Leadership, I realised much later, is less about directing and more about shaping the space in which others can thrive.
The Echo of Early Lessons
We often talk about mentors as if they arrive in dramatic, defining moments. But some of the most transformative mentors influence us in quieter, steadier ways.
It is in their tone during a difficult conversation.
It is in how they hold boundaries with grace.
It is in how they treat people when no one is watching.
Those are the lessons that stay long after a job ends.
I hear her influence in how I coach, how I listen, and how I respond rather than react. Those early lessons became a compass I didn’t know I was carrying — one that still points me toward integrity.
What She Taught Me About Trust
Perhaps the greatest gift she gave me was trust.
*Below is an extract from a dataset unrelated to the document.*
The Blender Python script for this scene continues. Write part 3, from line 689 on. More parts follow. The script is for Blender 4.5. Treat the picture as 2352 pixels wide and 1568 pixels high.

Not trust as something conditional or defensive, but trust as a way of seeing people.
She assumed competence.
She expected accountability.
She believed the best before judging the worst.
And because she trusted me, I learned to trust myself.
That is what great leadership does:
It creates leaders, not followers.
It plants confidence where doubt once lived.
And it leaves a legacy that continues long after the title, the office, and the job itself are gone.
Decades Later
Decades later, we still talk. We’ve grown, changed, learned, unlearned — but the foundation remains. I am proud to call her a friend. Whenever I reflect on what leadership truly means, I return to those early years.
Not because they were perfect.
But because they were formative.
Because they showed me what leadership looks like when it is human, grounded, and real.
Leadership doesn’t perform authority.
It practises it.
It doesn’t demand trust.
It earns it — quietly, consistently, through presence and integrity.
And it doesn’t just direct others.
It shapes who we become.
For Reflection
Who showed you what great leadership feels like?
And how much of their example still lives in the way you lead today?